>> START

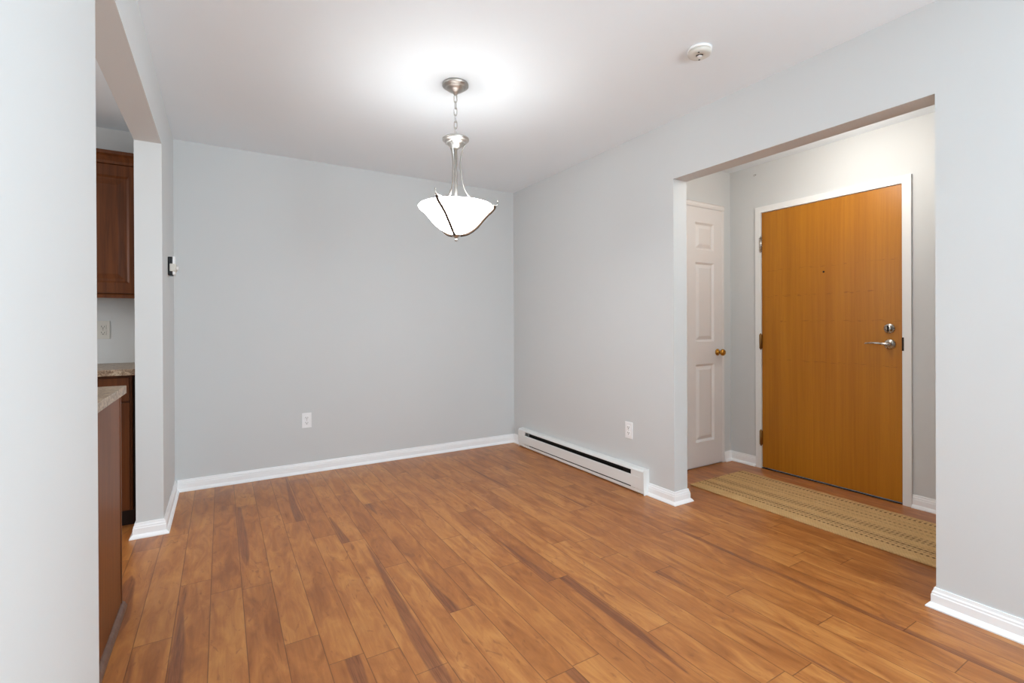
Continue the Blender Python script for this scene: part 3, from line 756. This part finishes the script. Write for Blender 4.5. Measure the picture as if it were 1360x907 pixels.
# ------------------------------------------------------------------ kitchen seen through the left opening
uy = D - .32
up = thing('wall_cabinet', 'dark stained wooden wall cabinet hung above the kitchen backsplash', 'cabinet', (-.85, D - .16, 1.32))
MB().box(-1.25, -.4035, uy + .02, D - .001, 1.345, 2.15).build('body', M['cabinet'], up)
MB().prism([(uy + .02, 1.32), (uy - .004, 1.32), (uy - .004, 1.338), (uy + .004, 1.345), (D - .002, 1.345), (D - .002, 1.338), (uy + .02, 1.338)], 'x', -1.25, -.4035).build('light_rail', M['cabinet'], up)
MB().prism([(uy + .02, 2.13), (uy + .012, 2.135), (uy + .008, 2.15), (uy - .006, 2.175), (uy - .020, 2.186), (uy - .024, 2.205), (D - .002, 2.205), (D - .002, 2.150), (uy + .02, 2.15)], 'x', -1.25, -.4035).build('crown_moulding', M['cabinet'], up)
for x0, x1 in ((-1.235, -.835), (-.830, -.420)):
    MB().panelled([x0, x0 + .06, x1 - .06, x1], [1.350, 1.412, 2.060, 2.125], {(1, 1)}, uy, .01, .019, groove=.008, bev=.012, flat=.012, rise=.03).build('door', M['cabinet'], up)

bc = thing('base_cabinet', 'brown wooden base cabinet under the far kitchen counter', 'cabinet', (-.85, D - .3, 0))
by = D - .6
MB().box(-1.25, -.438, by + .02, D - .001, .1, .871).build('body', M['cabinet'], bc)
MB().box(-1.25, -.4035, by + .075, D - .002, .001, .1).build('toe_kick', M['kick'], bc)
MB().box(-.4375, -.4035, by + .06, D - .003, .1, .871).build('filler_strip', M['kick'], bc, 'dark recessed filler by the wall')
for x0, x1 in ((-1.235, -.840), (-.835, -.448)):
    MB().panelled([x0, x0 + .058, x1 - .058, x1], [.112, .172, .655, .715], {(1, 1)}, by, .01, .019).build('door', M['cabinet'], bc)
    MB().box(x0, x1, by, by + .019, .725, .858, .002).build('drawer', M['cabinet'], bc)
tag(MB().box(-1.25, -.4035, D - .64, D - .001, .873, .908, .003).build('countertop', M['counter']), 'speckled brown laminate countertop along the kitchen back wall', 'countertop')

PXF = -.352
pc = thing('peninsula_cabinet', 'brown wood-panelled kitchen peninsula standing in the left opening', 'cabinet', (-.65, 2.07, 0))
MB().box(-.945, PXF - .012, YN + .012, 2.494, .0015, .874).build('body', M['cabinet'], pc)
MB().box(PXF - .0115, PXF, YN + .036, 2.490, .0015, .874).build('back_panel', M['panel'], pc)
MB().box(PXF - .010, PXF + .003, 2.4905, 2.5045, .0015, .872, .002).build('corner_strip', M['cabinet'], pc)
MB().prism([(PXF + .0005, .001), (PXF + .017, .001), (PXF + .017, .010), (PXF + .011, .022), (PXF + .004, .028), (PXF + .0005, .029)], 'y', YN + .036, 2.512).build('shoe_moulding', M['shoe'], pc)
tag(MB().box(-.97, -.330, YN + .004, 2.492, .8755, .9075, .003).build('countertop', M['counter']), 'pale speckled countertop on the brown peninsula, nearest counter', 'countertop')
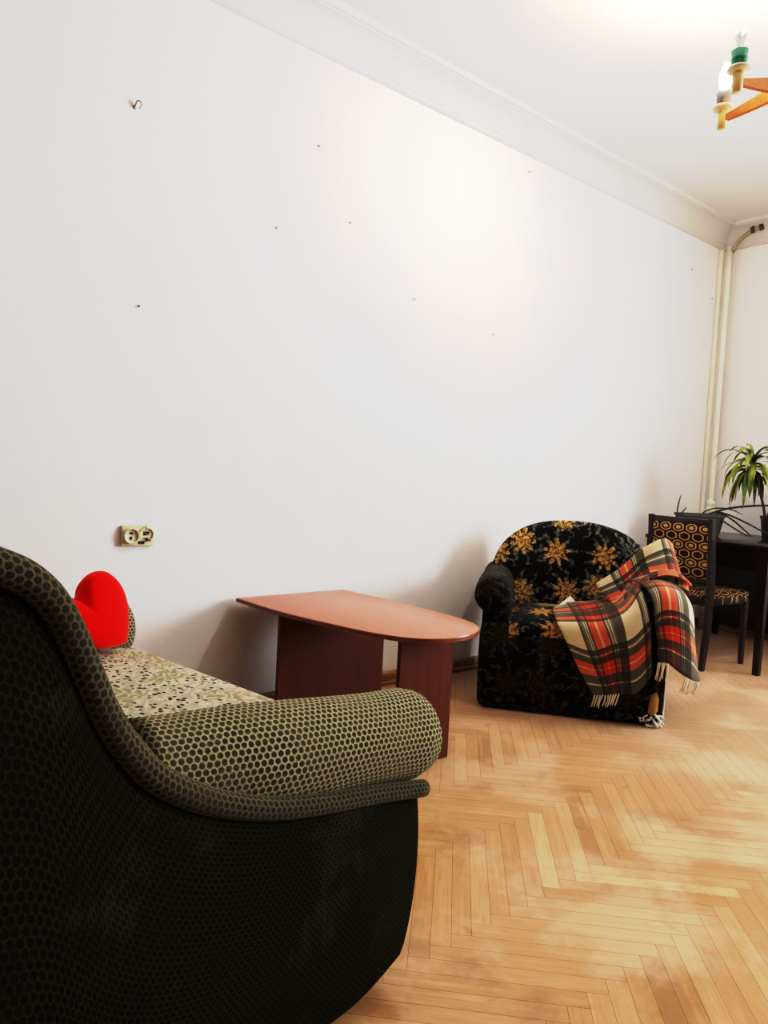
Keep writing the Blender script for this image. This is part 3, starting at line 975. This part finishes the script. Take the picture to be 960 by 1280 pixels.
# ------------------------------------------------------------------ tartan blanket (armchair local coordinates)
def blanket():
    r = thing('tartan_blanket', 'red, cream and black tartan wool blanket with cream fringe draped over the armchair', 'blanket', ACH, AROT)
    C1 = [[(.33, .20, .455), (.319, .13, .452), (.333, -.018, .428), (.38, -.040, .343), (.446, -.040, .218), (.509, -.040, .124)],
          [(.395, .34, .46), (.411, .2, .458), (.433, -.014, .436), (.484, -.045, .318), (.531, -.040, .21), (.563, -.045, .130)],
          [(.50, .40, .465), (.528, .3, .470), (.533, -.010, .448), (.572, -.050, .355), (.600, -.040, .235), (.619, -.045, .143)],
          [(.60, .40, .49), (.615, .3, .500), (.627, .0, .497), (.652, -.052, .391), (.674, -.045, .26), (.684, -.05, .154)],
          [(.665, .38, .56), (.671, .3, .585), (.690, .04, .590), (.716, -.065, .480), (.733, -.060, .339), (.742, -.060, .243)]]
    C2 = [[(.676, .3, .598), (.698, .05, .605), (.722, -.055, .560), (.732, -.078, .470), (.747, -.070, .394), (.757, -.065, .300)],
          [(.737, .28, .628), (.749, .04, .622), (.757, -.055, .585), (.764, -.078, .500), (.784, -.072, .400), (.797, -.070, .300)],
          [(.795, .27, .628), (.804, .05, .620), (.812, -.050, .585), (.822, -.068, .500), (.840, -.055, .383), (.850, -.050, .262)],
          [(.850, .27, .612), (.856, .06, .600), (.868, -.020, .555), (.880, -.025, .464), (.897, -.015, .345), (.906, -.010, .226)],
          [(.893, .30, .575), (.895, .12, .560), (.906, .04, .510), (.920, .040, .400), (.938, .045, .284), (.958, .045, .205)]]
    A = [[(.520, .36, .560), (.545, .34, .520), (.60, .30, .475)],
         [(.628, .375, .640), (.656, .34, .585), (.691, .28, .535)],
         [(.712, .385, .728), (.733, .36, .665), (.748, .28, .620)],
         [(.779, .39, .778), (.793, .35, .700), (.808, .28, .630)],
         [(.829, .40, .800), (.853, .37, .720), (.867, .29, .630)],
         [(.868, .43, .778), (.888, .40, .700), (.902, .32, .622)],
         [(.894, .47, .724), (.907, .43, .673), (.915, .36, .605)]]
    B = [(.600, .19, .487), (.672, .18, .560), (.732, .17, .618), (.800, .17, .648), (.870, .18, .640), (.926, .22, .606)]
    m = MB()
    G = cr_grid(C1, 6, 6)
    # gentle ripples
    def uvgrid(G, u0, v0, crest):
        U = arc(G)
        vc = U[0][crest][1]
        return [[(u[0] + u0, u[1] - vc + v0) for u in row] for row in U]
    m.grid(G, uvgrid(G, .0, .0, 12)); hem1 = [row[-1] for row in G]; edge1 = [row[-2] for row in G]
    G2 = cr_grid(C2, 6, 6)
    m.grid(G2, uvgrid(G2, .36, .02, 9)); hem2 = [row[-1] for row in G2]
    GA = cr_grid(A, 5, 6)
    m.grid(GA, uvgrid(GA, .01, .082, 0))
    # rolled fold
    bc = cr(B, 6); R = []
    for i, p in enumerate(bc):
        q = i / (len(bc) - 1)
        rr = .026 + .020 * math.sin(PI * min(1, q * .85 + .12))
        row = []
        for k in range(15):
            a = math.radians(150 - k * 22)
            row.append(Vector((p.x, p.y + math.cos(a) * rr * 1.2, p.z + math.sin(a) * rr - .02)))
        R.append(row)
    m.grid(R, [[(u[0] + .27 * .15, u[1] - .05) for u in row] for row in arc(R)])
    # let the cloth lie on the upholstery instead of cutting through it
    from mathutils.bvhtree import BVHTree
    tv = []; tf = []
    for o in CHAIR_PARTS:
        b0 = len(tv); tv += [v.co.copy() for v in o.data.vertices]
        tf += [[q + b0 for q in p.vertices] for p in o.data.polygons]
    bv = BVHTree.FromPolygons(tv, tf)
    GAP = .014
    def settle(p):
        q = Vector(p)
        for _ in range(3):
            h = bv.ray_cast(Vector((q.x, -1, q.z)), Vector((0, 1, 0)))[0]
            k = bv.ray_cast(Vector((q.x, q.y, 2)), Vector((0, 0, -1)))[0]
            e = bv.ray_cast(Vector((3, q.y, q.z)), Vector((-1, 0, 0)))[0]
            need = []
            need.append((q.y - (h.y - GAP), 'y') if h is not None else (-1, 'y'))
            need.append(((k.z + GAP) - q.z, 'z') if k is not None else (-1, 'z'))
            need.append(((e.x + GAP) - q.x, 'x') if e is not None else (-1, 'x'))
            d, ax = min(need)
            if d <= 0: break
            if ax == 'y': q.y -= d
            elif ax == 'z': q.z += d
            else: q.x += d
        n = bv.find_nearest(q)
        if n[0] is not None:
            g = q - n[0]
            if 1e-5 < g.length < GAP: q = n[0] + g.normalized() * GAP
        return q
    m.v = [settle(p) for p in m.v]
    hem1 = [settle(p) for p in hem1]; hem2 = [settle(p) for p in hem2]
    body = m.build('wool_cloth', M_tartan, r)
    sm = body.modifiers.new('soft', 'SMOOTH'); sm.factor = .35; sm.iterations = 2
    so = body.modifiers.new('t', 'SOLIDIFY'); so.thickness = .004; so.offset = 0
    # fringes
    rnd = random.Random(11)
    def fringe(pts, a, b, length, n, dirv=(0, 0, -1)):
        f = MB()
        for k in range(n):
            q = a + (b - a) * (k + .5) / n
            x = q * (len(pts) - 1); i = min(len(pts) - 2, int(x)); p = pts[i].lerp(pts[i + 1], x - i)
            d = Vector(dirv).normalized() * length * rnd.uniform(.85, 1.1)
            w = Vector((rnd.uniform(-.006, .006), rnd.uniform(-.004, .004), 0))
            f.tube(cr([p + Vector((0, 0, .004)), p + d * .5 + w, p + d + w * .3], 3), [.0028, .0034, .0034, .003, .003, .0026, .0022], 6)
        f.build('fringe', M_fringe, r)
    fringe(hem1, 0, .50, .055, 10, (-.25, -.05, -1))
    fringe(hem2, 0, .28, .075, 6, (-.12, 0, -1))
    fringe(hem2, .62, 1.0, .062, 10, (-.35, 0, -1))
blanket()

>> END

Stated problem:
Scan the entries above. Copy each line that has the string "Blender".

Output of the exercise:
Continue the Blender Python script for this scene: part 3, from line 756. This part finishes the script. Write for Blender 4.5. Measure the picture as if it were 1360x907 pixels.
Keep writing the Blender script for this image. This is part 3, starting at line 975. This part finishes the script. Take the picture to be 960 by 1280 pixels.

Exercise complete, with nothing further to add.